One-to-one, he is all business. Several reporters have received an icy, wordless glare when they ask a tough question.

Mini-Microsoft, the anonymous insider whose blog is a locus of informed criticism of the company, called him “Spock-meets-Spartan”.

In his 13th year as chief executive, Ballmer has presided over huge growth in sales and profit, but he’s had his critics from the day he started the job. Despite hitting four-year highs last week, the stock is still at the same level it was a decade ago, and Microsoft’s market value is only just over half of Apple’s.

The criticism reached a peak last May, when outspoken hedge fund manager David Einhorn — whose Greenlight Capital owned only about 0.1% of Microsoft shares at the time — said the company had a strong future but it was time for Ballmer to step down and “give someone else a chance”.

A successful Windows 8 could help silence the critics. It would also give a big boost to Sinofsky. But not everyone thinks he’s is the right man for the job.

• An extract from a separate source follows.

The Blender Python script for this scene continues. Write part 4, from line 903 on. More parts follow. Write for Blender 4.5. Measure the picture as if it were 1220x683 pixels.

“Bill Gates had the most amazing mind I’ve ever encountered. You could show him a PowerPoint slide and he would ask why it was different from the one you showed him three years ago,” said another former Microsoft executive. “Steve Ballmer is the most intuitively mathematical person I’ve ever worked with. Steve [Sinofsky] is neither of those things.”

But unless Microsoft goes outside of the company for its next leader, which would be a surprise, Sinofsky dominates the field. Some feel the company should recognise that publicly, and be more clear about its succession planning.

“Sinofsky is an executor, he can deliver,” said one large institutional shareholder. “They [Microsoft] should be able to provide more transparency to the depth of bench — to demystify the inner circle of management. In the absence of providing that, you get non-productive chatter. It would serve them well to nip that in the bud.”